Task description: Will you output all of the data below exactly, omitting the images?

Data:
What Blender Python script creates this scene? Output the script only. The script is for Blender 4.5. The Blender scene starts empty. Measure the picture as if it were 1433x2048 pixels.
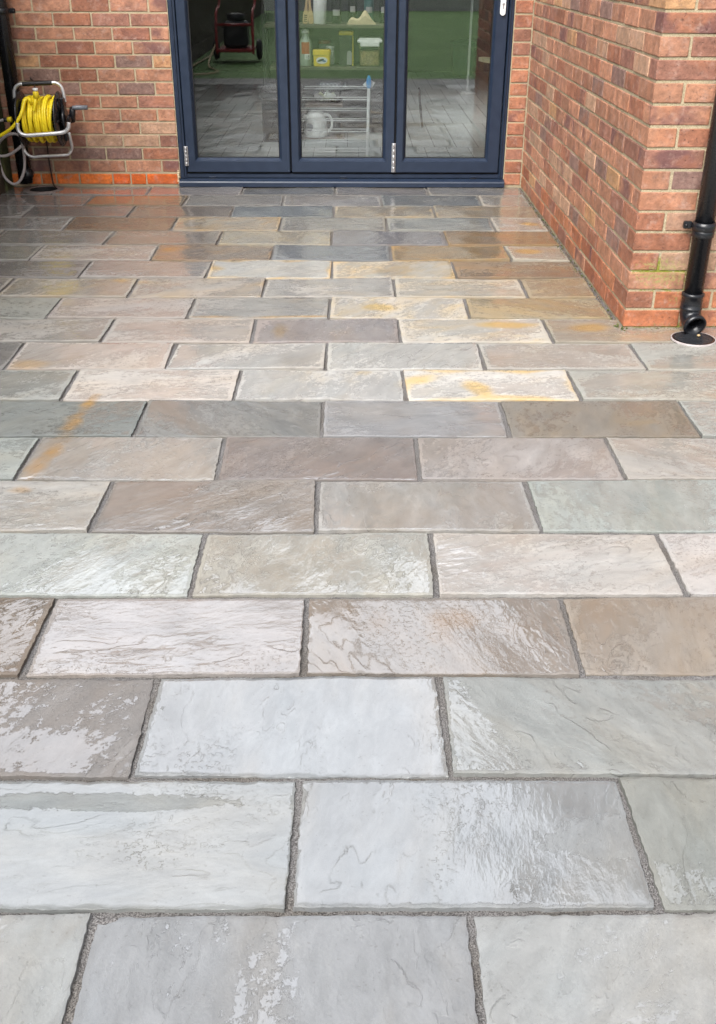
import bpy, math, random
import numpy as np
from mathutils import Vector, Matrix, noise as mn

random.seed(7); rng = np.random.default_rng(7)
scene = bpy.context.scene
C = scene.collection
R = math.radians

# ------------------------------------------------------------------ camera, sky, sun, exposure
F_PX, PIT, YAW, ROLL = 2043.4, R(28.735), R(-0.536), R(0.234)
CAM = Vector((0.01455, -6.63444, 1.29746))
cam_d = bpy.data.cameras.new('camera'); cam = bpy.data.objects.new('camera', cam_d); C.objects.link(cam)
MCAM = Matrix.Rotation(YAW, 4, 'Z') @ Matrix.Rotation(R(90) - PIT, 4, 'X') @ Matrix.Rotation(ROLL, 4, 'Z')
cam.matrix_world = Matrix.Translation(CAM) @ MCAM
cam_d.sensor_fit = 'VERTICAL'; cam_d.sensor_height = 36.0; cam_d.sensor_width = 36.0
cam_d.lens = F_PX / 2048 * 36.0
cam_d.clip_start = 0.05; cam_d.clip_end = 500
scene.camera = cam

SUN_EL, SUN_AZ = R(48), R(-152)         # azimuth from +Y, clockwise: behind the photographer, to the left
world = bpy.data.worlds.new('World'); scene.world = world; world.use_nodes = True
wt = world.node_tree; wt.nodes.clear()
def wn(t, **k):
    n = wt.nodes.new(t)
    for a, b in k.items(): setattr(n, a, b)
    return n
sky = wn('ShaderNodeTexSky', sky_type='NISHITA', sun_disc=False, sun_elevation=SUN_EL, sun_rotation=SUN_AZ,
         air_density=1.0, dust_density=4.0, ozone_density=1.0)
hsv = wn('ShaderNodeHueSaturation'); hsv.inputs['Saturation'].default_value = 0.22
wt.links.new(sky.outputs[0], hsv.inputs['Color'])
tcw = wn('ShaderNodeTexCoord'); cn = wn('ShaderNodeTexNoise'); cn.inputs['Scale'].default_value = 2.6; cn.inputs['Detail'].default_value = 6
mp = wn('ShaderNodeMapping'); mp.inputs['Scale'].default_value = (1, 1, 2.2)
wt.links.new(tcw.outputs['Generated'], mp.inputs[0]); wt.links.new(mp.outputs[0], cn.inputs['Vector'])
mr = wn('ShaderNodeMapRange'); mr.inputs['From Min'].default_value = .35; mr.inputs['From Max'].default_value = .68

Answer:
What Blender Python script creates this scene? Output the script only. The script is for Blender 4.5. The Blender scene starts empty. Measure the picture as if it were 1433x2048 pixels.
import bpy, math, random
import numpy as np
from mathutils import Vector, Matrix, noise as mn

random.seed(7); rng = np.random.default_rng(7)
scene = bpy.context.scene
C = scene.collection
R = math.radians

# ------------------------------------------------------------------ camera, sky, sun, exposure
F_PX, PIT, YAW, ROLL = 2043.4, R(28.735), R(-0.536), R(0.234)
CAM = Vector((0.01455, -6.63444, 1.29746))
cam_d = bpy.data.cameras.new('camera'); cam = bpy.data.objects.new('camera', cam_d); C.objects.link(cam)
MCAM = Matrix.Rotation(YAW, 4, 'Z') @ Matrix.Rotation(R(90) - PIT, 4, 'X') @ Matrix.Rotation(ROLL, 4, 'Z')
cam.matrix_world = Matrix.Translation(CAM) @ MCAM
cam_d.sensor_fit = 'VERTICAL'; cam_d.sensor_height = 36.0; cam_d.sensor_width = 36.0
cam_d.lens = F_PX / 2048 * 36.0
cam_d.clip_start = 0.05; cam_d.clip_end = 500
scene.camera = cam

SUN_EL, SUN_AZ = R(48), R(-152)         # azimuth from +Y, clockwise: behind the photographer, to the left
world = bpy.data.worlds.new('World'); scene.world = world; world.use_nodes = True
wt = world.node_tree; wt.nodes.clear()
def wn(t, **k):
    n = wt.nodes.new(t)
    for a, b in k.items(): setattr(n, a, b)
    return n
sky = wn('ShaderNodeTexSky', sky_type='NISHITA', sun_disc=False, sun_elevation=SUN_EL, sun_rotation=SUN_AZ,
         air_density=1.0, dust_density=4.0, ozone_density=1.0)
hsv = wn('ShaderNodeHueSaturation'); hsv.inputs['Saturation'].default_value = 0.22
wt.links.new(sky.outputs[0], hsv.inputs['Color'])
tcw = wn('ShaderNodeTexCoord'); cn = wn('ShaderNodeTexNoise'); cn.inputs['Scale'].default_value = 2.6; cn.inputs['Detail'].default_value = 6
mp = wn('ShaderNodeMapping'); mp.inputs['Scale'].default_value = (1, 1, 2.2)
wt.links.new(tcw.outputs['Generated'], mp.inputs[0]); wt.links.new(mp.outputs[0], cn.inputs['Vector'])
mr = wn('ShaderNodeMapRange'); mr.inputs['From Min'].default_value = .35; mr.inputs['From Max'].default_value = .68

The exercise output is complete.